London Film Festival 2018: Suburban Birds, Sauvage



Where does China go from here? Back, forward, around and around in circles - the flat circle of time in Qiu Sheng's Suburban Birds, where the off-kilter is commonplace, and the commonplace is so common you scarcely notice that it's so off-kilter. A landscape of lines and structures, defined by figures and measurements, gives way to one of tangled, indefinable emotions and juvenile whimsy in this aimless, slightly surreal yarn in which every character seems constantly in search of something just around the bend, and just around the next bend etc. Alas, the audience is left in search of something similar - a purpose that never quite materializes, a sense that Qiu is about to reveal his hand and make something distinct out of otherwise opaque content. He never does, and the sense that sticks is less that Suburban Birds' purpose is just around the bend, more that it's entirely non-existent.
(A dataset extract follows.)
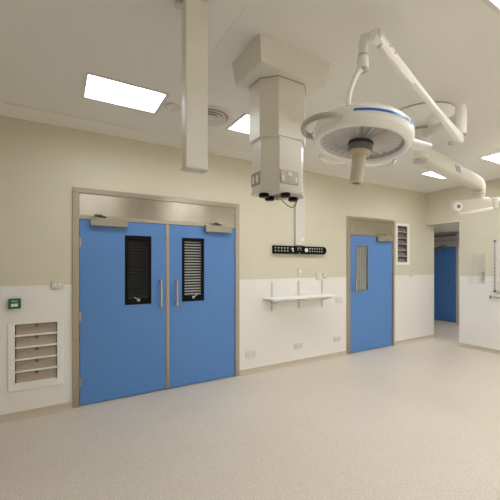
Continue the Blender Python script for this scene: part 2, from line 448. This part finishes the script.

The curious quasi-abstraction that seeps into the film to the point of tiresome frustration toward the end is only one element of a movie that's frequently fascinating, even if that fascination stems from questions that remain resolutely unanswered by the time the credits roll. Those credits yet occur over one of Suburban Birds' most compelling scenes, and there's such a wealth of intriguing stuff in here that the overall feeling of inconsequentiality is all the more disappointing, though the movie itself is all the more enjoyable, naturally. The opening 20 minutes are beautifully made, all striking compositions and fine, deep-focus cinematography; the sense of actions being guided by something beyond the characters' control or comprehension is also most beguiling. Qiu evidently has a strong, bold creative streak guiding himself, but he currently appears to lack adequate appreciation for how to communicate that as eloquently as it doubtless deserves to be.


Felix Maritaud in Sauvage

Nothing nearly so abstract in Camille Vidal-Naquet's Sauvage, although this too is a movie that promises much more than it's capable of delivering. In the case of this title, it's less in the execution of the concept and more of the concept itself - I went into Sauvage hoping for something more original and more accurate than the standard media depiction of the homeless gay male prostitute, and came out of it still hoping, perhaps that some other title, somewhere down the line, will oblige.


Principal to this movie's problems is its prudish approach to its subject, a quality that isn't immediately apparent, but that becomes increasingly so as it's made clear that Vidal-Naquet isn't intent on exploring any new or particularly perceptive angles on this character's story. In spite of being introduced as a figure quite at ease with the nature of his work, if seriously endangered by some of its tenets, lead character Leo is dragged through a narrative that seems to punish him for his openness, for his lack of inhibition, only finding any real modicum of sympathy for him when he expresses himself with the kind of compassion that Sauvage itself never actually does. Leo becomes a tragic figure trapped in a problematic rut, a casualty of his own inability to conform, rather than of society's inability to accept him. Full credit to Felix Maritaud, who's rarely out of frame, and who accomplishes all that's required of him, but it's a commitment I'm not sure it was worth taking.


Londoners can catch both Suburban Birds and Sauvage at the 2018 BFI London Film Festival, where they're currently screening; the festival is on until Sunday the 21st of October.